The challenge of Narrowband is that the network is not available in the market. Mobile network operators (MNOs) are working on this. So, on the design side, we are working with Narrowband Fallback 2G since 2G is available everywhere in the market. Wherever Narrowband is not available, the module will work on 2G. This altogether depends on standards, infrastructure, and mobile data rules.

Challenges and solutions

Some challenges being faced, and the solutions suggested for them are listed below.
Effect of resources. Maintenance of networks from threats. MNOs are going to change the network on the transmitter and receiver side for 2G, 3G, and LTE network as per the Narrowband.

  • Security. Hardware-level security needs to be defined when changing from 2G, 3G, or 4G. Cryptography is solving security and privacy issues.
  • Control access. Policies need to be defined for device control and user access.
  • Interoperability. Integration flexibility with device driver IP protocol.
  • Legality and rights. Data protection laws to be followed.
  • Economy and deployment. Investment incentives and technical skill required.

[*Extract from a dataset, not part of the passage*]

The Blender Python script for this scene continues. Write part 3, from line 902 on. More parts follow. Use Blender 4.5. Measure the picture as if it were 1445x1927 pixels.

Considering the growing number of IoT devices and the requirement for low power, Narrowband IoT is the way forward as it meets this demand and offers fast connectivity along with robust and secure deployment.


The article is based on the talk ‘Telecom Narrowband IoT: The Next Big Thing’ by Dharmendra Kumar, Head of IoT at Arihant Group, presented at February edition of Tech World Congress 2021. Vinay Prabhakar Minj is a technical journalist at EFY.